The House rejects Obama’s proposals and passes a $611 billion defense bill

The Republican-led House Friday overwhelmingly backed a $611 billion defense policy bill that rejects a number of President Barack Obama’s key proposals for managing the nation’s vast military enterprise.

Lawmakers passed the legislative package, 375-34. The bill now goes to the Senate where a vote is expected early next week.

The bill, crafted after weeks of talks between House and Senate negotiators, prohibits Obama from following through on his longstanding campaign pledge to close the prison at Guantanamo Bay, Cuba. The bill also bars the Pentagon from reducing the number of military bases even though senior U.S. defense officials said there is excess capacity, and it awards U.S. troops their largest pay raise in six years. Obama had recommended a smaller pay increase.
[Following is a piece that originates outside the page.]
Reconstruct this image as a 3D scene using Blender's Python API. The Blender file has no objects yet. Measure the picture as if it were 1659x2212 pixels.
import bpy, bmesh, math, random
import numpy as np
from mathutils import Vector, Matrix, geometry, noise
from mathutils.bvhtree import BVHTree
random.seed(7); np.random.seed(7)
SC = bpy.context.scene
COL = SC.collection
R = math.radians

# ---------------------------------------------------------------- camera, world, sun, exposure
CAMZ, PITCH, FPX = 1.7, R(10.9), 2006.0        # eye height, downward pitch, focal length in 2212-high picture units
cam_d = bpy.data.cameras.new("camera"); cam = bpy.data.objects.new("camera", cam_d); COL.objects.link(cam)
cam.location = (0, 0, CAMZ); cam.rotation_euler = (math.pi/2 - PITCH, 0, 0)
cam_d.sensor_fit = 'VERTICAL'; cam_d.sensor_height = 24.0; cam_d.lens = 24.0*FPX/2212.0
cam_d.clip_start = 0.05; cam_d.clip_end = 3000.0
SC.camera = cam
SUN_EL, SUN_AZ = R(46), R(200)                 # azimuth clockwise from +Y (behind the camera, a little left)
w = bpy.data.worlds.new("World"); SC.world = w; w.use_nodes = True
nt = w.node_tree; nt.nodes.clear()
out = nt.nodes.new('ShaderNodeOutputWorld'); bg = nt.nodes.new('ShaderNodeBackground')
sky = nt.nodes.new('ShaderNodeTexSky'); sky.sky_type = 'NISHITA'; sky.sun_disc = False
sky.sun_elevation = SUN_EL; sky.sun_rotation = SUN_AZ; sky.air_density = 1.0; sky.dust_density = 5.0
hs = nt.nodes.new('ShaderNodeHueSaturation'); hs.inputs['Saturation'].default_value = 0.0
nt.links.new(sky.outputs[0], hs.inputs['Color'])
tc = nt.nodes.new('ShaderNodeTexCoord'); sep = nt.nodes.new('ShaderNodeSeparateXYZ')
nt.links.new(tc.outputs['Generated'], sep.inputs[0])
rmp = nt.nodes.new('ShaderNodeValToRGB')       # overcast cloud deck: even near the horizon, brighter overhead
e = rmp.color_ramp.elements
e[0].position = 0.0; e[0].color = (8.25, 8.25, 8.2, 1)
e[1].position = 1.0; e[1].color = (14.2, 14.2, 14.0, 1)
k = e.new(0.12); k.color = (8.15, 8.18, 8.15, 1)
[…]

The bill would prevent the Pentagon from forcing thousands of California National Guard troops to repay enlistment bonuses and benefits they received a decade after they signed up to serve in Iraq and Afghanistan. Soldiers would have to return a bonus only if a “preponderance of the evidence” shows they knew they weren’t eligible to receive the money.

A goal close to Obama’s heart — which Republicans and some Democrats thwarted time and again — is “to close the detention facility at Guantanamo, which he called a recruiting tool for extremist groups.”

Trump on the other hand has pledged to not only keep Guantanamo open, but to “load it up with some bad dudes.”